A development of the CI + all-order method and application to the parity-nonconserving amplitude and other properties of Pb

TL;DR

This paper advances a combined configuration interaction and all-order coupled-cluster method to accurately compute atomic properties of lead, including parity-nonconserving amplitudes, confirming the standard model's predictions.

Contribution

The paper develops an improved CI + all-order method and applies it to atomic lead, significantly reducing uncertainties in PNC amplitude calculations.

Findings

Reduced uncertainty in PNC amplitude by a factor of two.

Calculated weak charge Q_W=-117(5), consistent with the standard model.
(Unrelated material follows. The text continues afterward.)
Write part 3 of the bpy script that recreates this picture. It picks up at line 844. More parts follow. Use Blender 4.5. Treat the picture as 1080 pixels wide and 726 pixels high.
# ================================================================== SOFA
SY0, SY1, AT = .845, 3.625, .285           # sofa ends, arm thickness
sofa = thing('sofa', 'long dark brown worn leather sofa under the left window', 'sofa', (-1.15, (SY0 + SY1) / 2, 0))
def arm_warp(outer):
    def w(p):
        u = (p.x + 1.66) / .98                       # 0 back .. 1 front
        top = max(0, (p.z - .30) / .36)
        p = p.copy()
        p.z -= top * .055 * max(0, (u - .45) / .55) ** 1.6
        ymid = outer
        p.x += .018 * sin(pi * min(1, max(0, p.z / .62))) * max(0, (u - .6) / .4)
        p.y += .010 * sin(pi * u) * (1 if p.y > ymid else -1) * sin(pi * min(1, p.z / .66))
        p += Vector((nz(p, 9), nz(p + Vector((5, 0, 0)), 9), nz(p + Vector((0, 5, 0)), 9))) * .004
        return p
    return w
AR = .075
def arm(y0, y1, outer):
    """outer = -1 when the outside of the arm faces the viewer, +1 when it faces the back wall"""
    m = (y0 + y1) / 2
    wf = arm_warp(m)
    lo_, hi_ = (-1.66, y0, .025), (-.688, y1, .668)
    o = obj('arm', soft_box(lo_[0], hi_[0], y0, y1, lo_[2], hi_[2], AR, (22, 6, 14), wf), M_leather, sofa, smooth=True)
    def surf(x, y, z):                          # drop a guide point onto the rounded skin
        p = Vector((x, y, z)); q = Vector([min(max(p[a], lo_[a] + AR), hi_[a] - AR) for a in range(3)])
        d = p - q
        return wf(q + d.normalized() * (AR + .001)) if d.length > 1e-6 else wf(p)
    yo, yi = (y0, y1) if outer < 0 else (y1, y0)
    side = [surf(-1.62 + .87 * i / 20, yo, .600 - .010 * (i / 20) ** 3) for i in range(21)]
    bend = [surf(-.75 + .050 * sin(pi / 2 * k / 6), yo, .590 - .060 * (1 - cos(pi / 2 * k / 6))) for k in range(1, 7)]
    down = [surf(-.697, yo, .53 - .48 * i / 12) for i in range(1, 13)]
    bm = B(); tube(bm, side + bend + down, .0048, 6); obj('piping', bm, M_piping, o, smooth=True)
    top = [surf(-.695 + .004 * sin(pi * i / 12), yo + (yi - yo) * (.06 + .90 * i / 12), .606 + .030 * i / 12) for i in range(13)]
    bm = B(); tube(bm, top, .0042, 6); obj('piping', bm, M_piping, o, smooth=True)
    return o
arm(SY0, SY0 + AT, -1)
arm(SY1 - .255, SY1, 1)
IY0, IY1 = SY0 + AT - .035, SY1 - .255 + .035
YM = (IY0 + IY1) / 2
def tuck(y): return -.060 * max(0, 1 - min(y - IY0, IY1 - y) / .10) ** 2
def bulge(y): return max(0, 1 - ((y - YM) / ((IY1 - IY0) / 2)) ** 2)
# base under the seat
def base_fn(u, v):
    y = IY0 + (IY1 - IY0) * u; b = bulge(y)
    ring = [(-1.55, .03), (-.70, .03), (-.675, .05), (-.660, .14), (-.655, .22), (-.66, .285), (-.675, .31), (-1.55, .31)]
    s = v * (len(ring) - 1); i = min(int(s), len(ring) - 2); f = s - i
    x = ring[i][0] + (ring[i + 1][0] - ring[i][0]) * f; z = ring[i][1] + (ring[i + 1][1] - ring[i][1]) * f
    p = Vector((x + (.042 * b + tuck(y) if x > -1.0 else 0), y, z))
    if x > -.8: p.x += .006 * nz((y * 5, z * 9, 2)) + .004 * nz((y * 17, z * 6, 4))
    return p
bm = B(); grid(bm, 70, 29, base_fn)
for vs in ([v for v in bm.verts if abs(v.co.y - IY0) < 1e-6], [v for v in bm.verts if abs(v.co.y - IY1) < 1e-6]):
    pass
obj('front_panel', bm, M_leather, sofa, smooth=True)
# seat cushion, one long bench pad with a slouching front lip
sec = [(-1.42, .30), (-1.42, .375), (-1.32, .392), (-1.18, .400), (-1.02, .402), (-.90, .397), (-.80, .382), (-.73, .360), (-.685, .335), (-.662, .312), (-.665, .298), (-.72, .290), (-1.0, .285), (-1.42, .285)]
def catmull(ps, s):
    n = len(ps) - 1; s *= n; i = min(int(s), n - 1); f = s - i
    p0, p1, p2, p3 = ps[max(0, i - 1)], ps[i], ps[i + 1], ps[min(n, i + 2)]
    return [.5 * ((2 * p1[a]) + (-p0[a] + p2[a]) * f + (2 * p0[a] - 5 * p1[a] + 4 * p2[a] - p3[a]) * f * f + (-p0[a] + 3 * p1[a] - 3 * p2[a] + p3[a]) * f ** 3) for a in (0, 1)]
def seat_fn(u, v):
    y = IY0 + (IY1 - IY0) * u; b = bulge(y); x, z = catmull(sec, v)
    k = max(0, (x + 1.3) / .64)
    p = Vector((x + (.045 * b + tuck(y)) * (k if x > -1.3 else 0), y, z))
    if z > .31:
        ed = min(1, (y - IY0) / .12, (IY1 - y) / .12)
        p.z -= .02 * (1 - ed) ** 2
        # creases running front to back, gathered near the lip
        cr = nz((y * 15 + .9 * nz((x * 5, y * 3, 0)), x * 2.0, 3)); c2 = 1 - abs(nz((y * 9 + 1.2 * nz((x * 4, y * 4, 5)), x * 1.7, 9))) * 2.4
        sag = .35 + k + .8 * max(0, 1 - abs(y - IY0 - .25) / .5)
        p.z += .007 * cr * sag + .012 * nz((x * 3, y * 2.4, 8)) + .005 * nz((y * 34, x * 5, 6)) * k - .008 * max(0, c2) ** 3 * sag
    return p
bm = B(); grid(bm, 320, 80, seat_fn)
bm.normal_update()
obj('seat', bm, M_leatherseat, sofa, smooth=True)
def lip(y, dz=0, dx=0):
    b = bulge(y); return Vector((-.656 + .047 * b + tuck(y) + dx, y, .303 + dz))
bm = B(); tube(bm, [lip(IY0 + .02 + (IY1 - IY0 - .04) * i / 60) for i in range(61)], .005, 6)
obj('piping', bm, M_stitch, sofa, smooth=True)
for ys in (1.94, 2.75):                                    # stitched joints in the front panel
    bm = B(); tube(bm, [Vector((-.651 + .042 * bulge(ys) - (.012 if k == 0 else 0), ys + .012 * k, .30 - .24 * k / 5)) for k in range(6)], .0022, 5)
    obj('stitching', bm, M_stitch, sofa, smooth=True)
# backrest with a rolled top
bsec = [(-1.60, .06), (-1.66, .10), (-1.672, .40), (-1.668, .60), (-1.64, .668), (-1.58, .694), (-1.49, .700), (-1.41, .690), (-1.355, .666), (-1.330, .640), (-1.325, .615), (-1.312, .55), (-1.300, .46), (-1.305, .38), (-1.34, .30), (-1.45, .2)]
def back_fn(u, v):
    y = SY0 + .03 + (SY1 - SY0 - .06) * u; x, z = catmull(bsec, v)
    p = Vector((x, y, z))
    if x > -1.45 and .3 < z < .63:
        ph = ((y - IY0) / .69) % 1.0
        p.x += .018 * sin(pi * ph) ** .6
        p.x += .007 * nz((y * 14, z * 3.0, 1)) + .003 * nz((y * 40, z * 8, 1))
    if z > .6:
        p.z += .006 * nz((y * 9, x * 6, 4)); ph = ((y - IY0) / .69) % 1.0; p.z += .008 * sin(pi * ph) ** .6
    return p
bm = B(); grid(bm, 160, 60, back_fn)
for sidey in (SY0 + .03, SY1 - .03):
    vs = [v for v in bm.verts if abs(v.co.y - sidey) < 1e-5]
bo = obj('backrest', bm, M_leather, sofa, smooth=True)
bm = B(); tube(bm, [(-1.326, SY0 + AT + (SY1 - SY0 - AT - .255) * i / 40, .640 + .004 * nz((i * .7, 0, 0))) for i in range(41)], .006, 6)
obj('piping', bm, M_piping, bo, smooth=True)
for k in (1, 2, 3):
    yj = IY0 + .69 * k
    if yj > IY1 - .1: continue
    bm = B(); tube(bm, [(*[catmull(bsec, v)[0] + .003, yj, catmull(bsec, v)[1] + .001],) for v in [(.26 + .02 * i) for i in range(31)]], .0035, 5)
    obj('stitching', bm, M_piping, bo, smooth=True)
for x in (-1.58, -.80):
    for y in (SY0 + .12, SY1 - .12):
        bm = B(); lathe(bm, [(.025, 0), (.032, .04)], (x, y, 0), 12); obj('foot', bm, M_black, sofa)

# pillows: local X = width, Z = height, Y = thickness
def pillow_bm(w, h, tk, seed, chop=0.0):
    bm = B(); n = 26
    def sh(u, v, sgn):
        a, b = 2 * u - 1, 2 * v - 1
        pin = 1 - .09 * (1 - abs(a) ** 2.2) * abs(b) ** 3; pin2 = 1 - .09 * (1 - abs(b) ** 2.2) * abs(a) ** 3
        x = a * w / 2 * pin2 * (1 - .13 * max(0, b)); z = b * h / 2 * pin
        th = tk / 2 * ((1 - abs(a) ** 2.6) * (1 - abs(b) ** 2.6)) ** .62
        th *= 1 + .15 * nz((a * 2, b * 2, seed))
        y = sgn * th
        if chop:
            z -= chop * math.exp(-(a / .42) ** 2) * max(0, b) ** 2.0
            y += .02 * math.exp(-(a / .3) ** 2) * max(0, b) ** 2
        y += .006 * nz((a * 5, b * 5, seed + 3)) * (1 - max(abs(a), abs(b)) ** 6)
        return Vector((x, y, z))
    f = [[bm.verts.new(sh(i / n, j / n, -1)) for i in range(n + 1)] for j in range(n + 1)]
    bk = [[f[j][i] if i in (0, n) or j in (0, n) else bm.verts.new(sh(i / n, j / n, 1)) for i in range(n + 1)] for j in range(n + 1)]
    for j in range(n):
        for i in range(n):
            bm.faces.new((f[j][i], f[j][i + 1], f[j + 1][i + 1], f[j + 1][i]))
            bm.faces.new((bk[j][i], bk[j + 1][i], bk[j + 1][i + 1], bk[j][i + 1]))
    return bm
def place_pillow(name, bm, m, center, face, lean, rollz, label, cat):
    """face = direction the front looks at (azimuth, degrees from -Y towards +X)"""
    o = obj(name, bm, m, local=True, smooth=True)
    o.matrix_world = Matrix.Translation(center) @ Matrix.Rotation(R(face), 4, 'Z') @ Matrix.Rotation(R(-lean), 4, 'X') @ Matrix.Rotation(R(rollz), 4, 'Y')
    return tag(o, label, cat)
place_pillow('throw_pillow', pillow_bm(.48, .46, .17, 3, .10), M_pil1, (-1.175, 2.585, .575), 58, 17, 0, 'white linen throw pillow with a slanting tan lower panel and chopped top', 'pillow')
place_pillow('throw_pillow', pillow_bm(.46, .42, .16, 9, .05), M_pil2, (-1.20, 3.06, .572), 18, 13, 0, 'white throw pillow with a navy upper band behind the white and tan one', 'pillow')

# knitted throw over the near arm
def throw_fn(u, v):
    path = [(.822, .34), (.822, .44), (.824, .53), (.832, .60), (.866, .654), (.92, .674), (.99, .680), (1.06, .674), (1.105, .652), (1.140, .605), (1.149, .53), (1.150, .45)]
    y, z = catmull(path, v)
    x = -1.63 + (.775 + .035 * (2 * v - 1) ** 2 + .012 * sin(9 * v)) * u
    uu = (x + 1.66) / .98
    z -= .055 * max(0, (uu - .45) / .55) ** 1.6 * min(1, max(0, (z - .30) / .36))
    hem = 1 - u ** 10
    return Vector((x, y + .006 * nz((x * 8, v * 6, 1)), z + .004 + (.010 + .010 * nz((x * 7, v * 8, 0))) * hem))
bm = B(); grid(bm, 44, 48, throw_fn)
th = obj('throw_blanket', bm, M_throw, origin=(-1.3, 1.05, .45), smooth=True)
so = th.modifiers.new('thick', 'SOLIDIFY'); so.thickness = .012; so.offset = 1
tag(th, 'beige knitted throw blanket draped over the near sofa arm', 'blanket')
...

Provided accurate energy levels and hyperfine constants for lead.

Abstract

We have further developed and extended a method for calculation of atomic properties based on a combination of the configuration interaction and coupled-cluster approach. We have applied this approach to the calculation of different properties of atomic lead, including the energy levels, hyperfine structure constants, electric-dipole transition amplitudes, and E1 parity nonconserving (PNC) amplitude for the (6p^2) ^3P_0 - (6p^2) ^3P_1 transition. The uncertainty of the E1 PNC amplitude was reduced by a factor of two in comparison with the previous most accurate calculation [V.~A.~Dzuba et.al., Europhys. Lett. 7, 413 (1988)]. Our value for the weak charge Q_W=-117(5) is in agreement with the standard model prediction.